にしても読み進めていると、我々大人に先入観を崩せと言わんばかりの登場人物の言葉は少々耳(読書だから目か?)が痛くなる気もします。
逆ソクラテスに登場する安斎の口癖、「僕はそうは思わない」。
果たしてこれを会社の上司や嫌な先輩に言えるでしょうか?
どうしても社会を生き抜くためには、会社の暗黙の了解や常識とされていることに囚われがちです。
だけどそんな生活をしているとどうしても頭がカッチコッチステーション人間になってしまいます。(若い人には分からないネタかもしれませんね)
自分はこう考えていたなぁとか、勝手に解釈していたなぁという気付きを本作品から得ると、やはり若者の意見にもきちんと耳を傾けなければならないと感じます。

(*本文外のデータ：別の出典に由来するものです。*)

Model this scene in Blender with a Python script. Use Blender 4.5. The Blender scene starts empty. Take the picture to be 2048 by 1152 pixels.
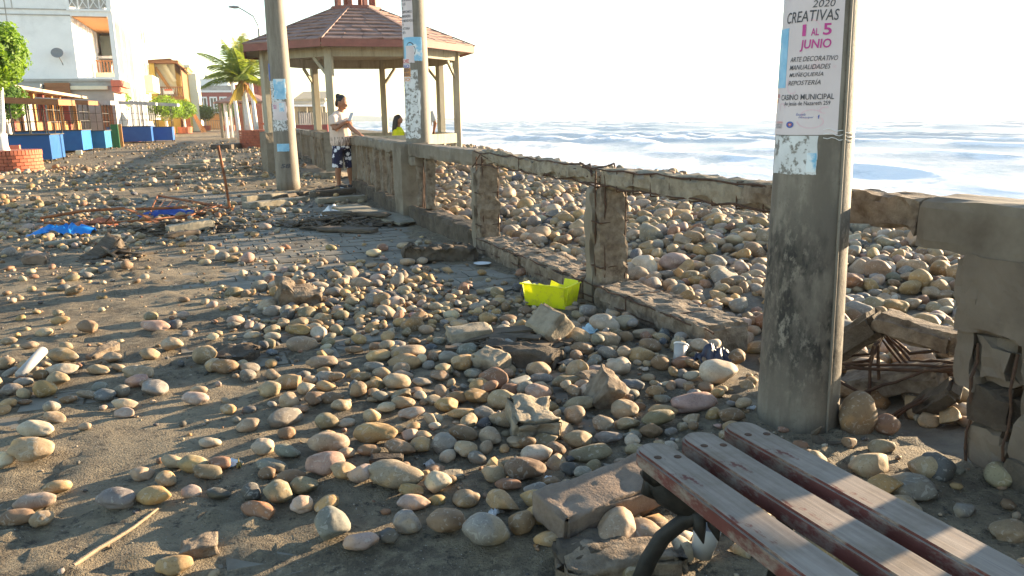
import bpy, bmesh, math, random
import numpy as np
from mathutils import Vector, Matrix, Euler

# ------------------------------------------------------------------ camera, sky, sun, exposure
SC = bpy.context.scene
COL = SC.collection
R = math.radians
CAM_H, PITCH, ROLL, FPX = 1.25, R(12.25), R(1.05), 1580.0
SUN_AZ, SUN_EL = R(57.0), R(9.2)          # azimuth measured from +Y towards +X

cam = bpy.data.cameras.new('camera'); cam_o = bpy.data.objects.new('camera', cam); COL.objects.link(cam_o)
cam.sensor_width = 36.0; cam.lens = 36.0 * FPX / 2048.0
cam.clip_start = 0.05; cam.clip_end = 20000.0
_cp, _sp, _cr, _sr = math.cos(PITCH), math.sin(PITCH), math.cos(ROLL), math.sin(ROLL)
_Rv, _Uv, _Fv = Vector((1, 0, 0)), Vector((0, _sp, _cp)), Vector((0, _cp, -_sp))
_cx = _Rv * _cr - _Uv * _sr; _cu = _Rv * _sr + _Uv * _cr; _cz = -_Fv
cam_o.matrix_world = Matrix(((_cx.x, _cu.x, _cz.x, 0), (_cx.y, _cu.y, _cz.y, 0), (_cx.z, _cu.z, _cz.z, CAM_H), (0, 0, 0, 1)))
SC.camera = cam_o

W = bpy.data.worlds.new('World'); SC.world = W; W.use_nodes = True
wn = W.node_tree; wn.nodes.clear()
sky = wn.nodes.new('ShaderNodeTexSky'); sky.sky_type = 'NISHITA'; sky.sun_disc = False
sky.sun_elevation = SUN_EL; sky.sun_rotation = SUN_AZ
sky.altitude = 0; sky.air_density = 1.0; sky.dust_density = 0.1; sky.ozone_density = 1.0
bg = wn.nodes.new('ShaderNodeBackground'); bg.inputs['Strength'].default_value = 0.098
wo = wn.nodes.new('ShaderNodeOutputWorld')
wn.links.new(sky.outputs[0], bg.inputs[0]); wn.links.new(bg.outputs[0], wo.inputs[0])

sun = bpy.data.lights.new('sun', 'SUN'); sun_o = bpy.data.objects.new('sun', sun); COL.objects.link(sun_o)
sun.energy = 5.0; sun.angle = R(0.6); sun.color = (1.0, 0.77, 0.50)
_sd = Vector((math.sin(SUN_AZ) * math.cos(SUN_EL), math.cos(SUN_AZ) * math.cos(SUN_EL), math.sin(SUN_EL)))
sun_o.rotation_euler = _sd.to_track_quat('Z', 'Y').to_euler()
sun_o.location = (30, 20, 15)

vs = SC.view_settings
vs.view_transform = 'Standard'; vs.look = 'None'; vs.gamma = 1.0; vs.use_curve_mapping = False
vs.exposure = 2.36
SC.cycles.max_bounces = 6; SC.cycles.diffuse_bounces = 3; SC.cycles.glossy_bounces = 3; SC.cycles.transparent_max_bounces = 8

# ------------------------------------------------------------------ measuring helpers
def ray(px, py):
    r = (px - 1024) / FPX; d = (py - 576) / FPX
    r2 = r * _cr - d * _sr; d2 = r * _sr + d * _cr
    return r2, _cp - d2 * _sp, -_sp - d2 * _cp
def G(px, py, z=0.0):
    a, b, c = ray(px, py); t = (z - CAM_H) / c
    return Vector((a * t, b * t, z))
def at(px, py, Y):
    a, b, c = ray(px, py); t = Y / b
    return Vector((a * t, Y, CAM_H + c * t))
def proj(p):
    x, y, z = p[0], p[1], p[2] - CAM_H
    dep = y * _cp - z * _sp; up = y * _sp + z * _cp
    if dep < 0.05: return (-9999, -9999, dep)
    r2 = x / dep; d2 = -up / dep
    return (1024 + FPX * (r2 * _cr + d2 * _sr), 576 + FPX * (-r2 * _sr + d2 * _cr), dep)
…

常識を常に疑うことってなかなか出来ませんが、実はとても大事なんですよね。
無知の知、自分は何も知らないってことを知っているだけマシだ。
ソクラテス先生の言葉を胸に、常に謙遜して常識に囚われず生きていくことが目標になりました。
読書感想文におすすめ
本書に書かれた5つのお話はどれも適度な長さで大変読みやすく、何より話が分かりやすい。
まだ小説をちゃんと読んだことのない人も、初めての小説としてぜひぜひおすすめ。
基本的に悲しいお話は無いので内容の重たい文芸小説が苦手な人でも手に取りやすいし、学生であれば各話の主人公たちと自分を照らし合わせて読み進めることもできちゃう。
よって長期休み課題あるあるの読書感想文にぴったりの小説だと思います。
読書感想文って内容が理解できていないとほんと筆が進まないんですよね、かといってネットで調べるのも手間がかかる。
せっかくの読書、どうせなら楽しく読んで晴々した気持ちと共に感想文を書き上げてみてはいかがでしょうか?
逆ソクラテスのあらすじと感想まとめ
今回は逆ソクラテスのあらすじと感想を簡単にまとめてみました。
子供って時に大人をもはっとさせる考え方や行動を見せますよね。
凝り固まった頭を少しほぐすためにも、物語の学生達に刺激をもらってみてはいかがでしょうか?
本記事が少しでも多くの皆様の参考になれば幸いです。